Monday, April 3, 2023

Doug Manley - Christiana C

<<< Back to School Board Main Page.

The following response was sent to our survey:

1. Why are you running for School Board?

I'm running to ensure that the children of this district get the best education that they can and to set them up for success in the world after their schooling ends.

Over the past few years, I had noticed more and more stories in the national news about unruly school board meetings, the abuse heaped on school board members, both of which have helped drive out quality school board members.  I'm a volunteer firefighter, and a little bit of shouting doesn't faze me at all.  I won't be bullied, and I will do my best to work for the children and students of this district.

2. What personal connections do you have to your local school district and community?

I've lived in Christina School District for pretty much my entire adult life (and I grew up in Red Clay).  I've devoted a large chunk of my time to serving my community as a volunteer firefighter, where I've put out fires, rescued cats from high places (yes, we do that), performed CPR, and generally been there for the people of this community on their worst days.  I will continue to volunteer to serve my community as a member of the school board, putting the interests of the children in the district first.

3. How should district policy balance student privacy against parental rights?

The number one priority of the school district is to serve the children in that district, providing them not only with the education that they need, but also the support systems to enable that education.  I would always encourage parents to become more involved in the education of their children, but the majority of the educational content is handled by the Delaware Department of Education.  District policy should favor the health, wellbeing, and educational outcomes of the children in the district above all else.

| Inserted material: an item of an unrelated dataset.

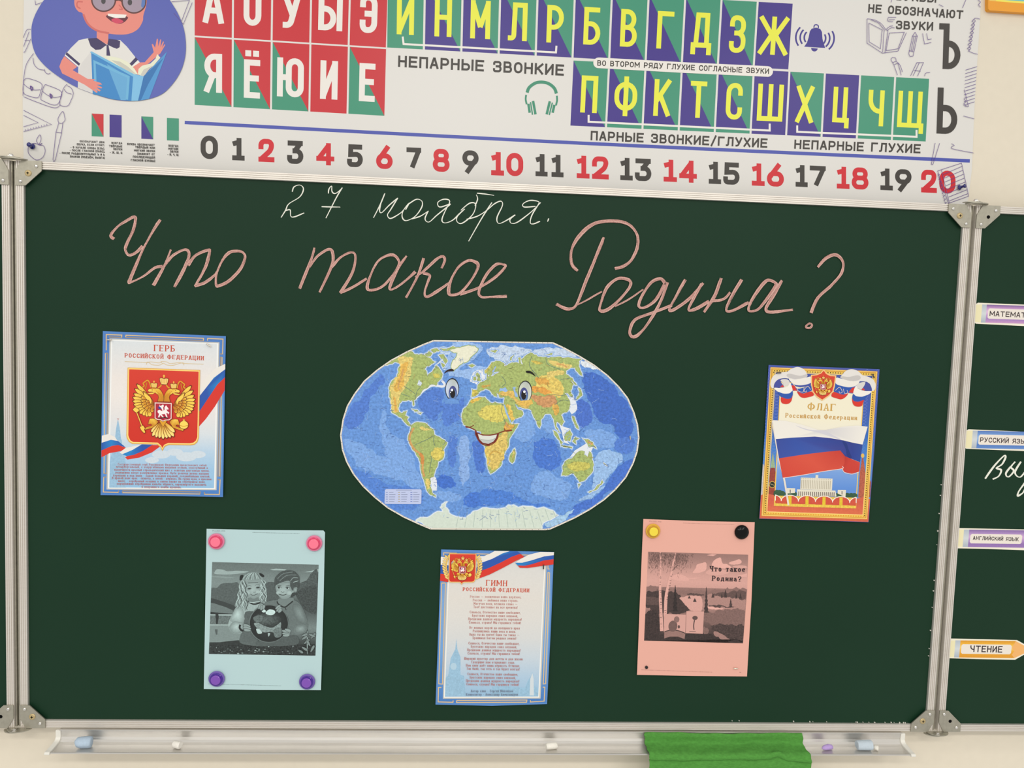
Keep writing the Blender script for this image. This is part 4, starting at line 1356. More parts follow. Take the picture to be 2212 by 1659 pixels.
g.poly([(188, 165), (1150, 200), (1124, 1492), (162, 1486)], (190, 190, 186))
g.poly([(200, 176), (1140, 208), (1114, 1484), (174, 1478)], (236, 238, 238))
g.grid((212, 186), (1128, 215), (1102, 1474), (186, 1468), [(214, 220, 224), (222, 222, 222), (230, 224, 220), (232, 226, 222), (224, 222, 222), (212, 220, 226), (180, 206, 228), (154, 194, 226), (146, 190, 224)], .03)
for P in ([(188, 1470), (190, 1240), (215, 1150), (235, 1060), (245, 960), (262, 868), (280, 960), (288, 1040), (296, 1060), (300, 1150), (322, 1190), (330, 1260), (330, 1470)],):
    g.poly(P, (150, 188, 216), .12)
for x, y, r in ((640, 1180, 80), (760, 1160, 70), (860, 1200, 90), (560, 1230, 60), (960, 1180, 70)):
    g.ell(x, y, r, r * .45, (204, 216, 226), .05)
g.line([(255, 865), (262, 872), (270, 865), (262, 880)], 6, (196, 150, 150), sm=False)
g.begin('ribbon', 'white, blue and red tricolour ribbon')
WR, BR_, RR = (230, 226, 220), (40, 84, 170), (212, 52, 40)
BL2 = (36, 130, 200)
for P, c in (([(978, 590), (1030, 510), (1110, 430), (1200, 388), (1200, 442), (1100, 512), (1030, 602), (976, 670)], WR), ([(976, 668), (1030, 600), (1100, 510), (1200, 435), (1198, 512), (1130, 572), (1050, 692), (974, 806)], [BR_, BR_, BL2, BR_, BR_, BL2, BR_, BR_]),
             ([(974, 804), (1050, 690), (1130, 570), (1198, 505), (1195, 620), (1110, 760), (1030, 870), (972, 935)], RR), (None, 0), ([(122, 1015), (180, 1002), (235, 1025), (262, 1064), (200, 1054), (120, 1080)], WR),
             ([(120, 1078), (200, 1052), (262, 1062), (330, 1118), (285, 1105), (210, 1107), (118, 1147)], [BR_, BL2, BR_, BR_, BR_, BL2, BR_]), ([(118, 1145), (210, 1105), (265, 1098), (335, 1122), (290, 1150), (250, 1158), (190, 1168), (118, 1205)], RR),
             ([(275, 1165), (330, 1122), (470, 1093), (390, 1142), (310, 1180)], WR), ([(300, 1178), (390, 1140), (470, 1092), (566, 1095), (480, 1152), (400, 1187), (345, 1197)], [BL2, BL2, BR_, BR_, BR_, BL2, BL2]), ([(345, 1193), (400, 1184), (480, 1150), (562, 1097), (645, 1100), (560, 1162), (450, 1207), (345, 1225), (325, 1205)], RR)):
    if P is None:
        g.begin('ribbon', 'white, blue and red tricolour ribbon')
        continue
    g.poly(P, c)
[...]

4. What should be the district’s approach to overseeing curriculum, reading material, and lesson planning in the classrooms?

The school board is about governance and oversight of the school district, ensuring that the district moves forward into the future in line with the state's goals and with the children's best interest first.  The Delaware Department of Education is responsible for the overall curriculum, and, ultimately, the nitty gritty of education is the purview of the teachers in the classrooms, overseen by the school principal.  The board should not be involved in micromanaging individual schools, classrooms, or lessons.  The board can hold the district superintendent accountable for ensuring that the district is properly implementing policy as set forth by the board.

5. How well do you feel that your district currently serves students who are gifted, learning disabled, or who have other special needs? What policies does your district follow that should be improved, or adopted more widely?

I feel that our district's teachers, assistants, and administrators are doing the best that they can with the resources that they have available.  State law restricts the freedom of school districts to use the money that they are alloted, so while there is wiggle room, a lot of the issues with the school system ultimately go back to the state: the state provides insufficient funding to provide the kind of education that the children in the district deserve, and it tightly controls how that (insufficient) funding can be spent; until the state takes education seriously (read: takes real action instead of starting another investigation, committee, or consortium), we will continue to do the best that we can with the resources that we have.

I am proud of Christina's policy on transgender and gender nonconforming students, which reflects the school system's mandate "to create a culture in which transgender and gender nonconforming students feel safe, supported, and fully included, and to meet each school’s obligation to provide equal educational opportunities for all students".  At a time in which yet another "moral panic" is gripping the country, it is important for this school district to assert the humanity of its transgender and gender nonconforming students, who are under attack by a subset of the populace through no fault of their own.  Putting the students first is important, and all school districts should strive to protect their most vulnerable students.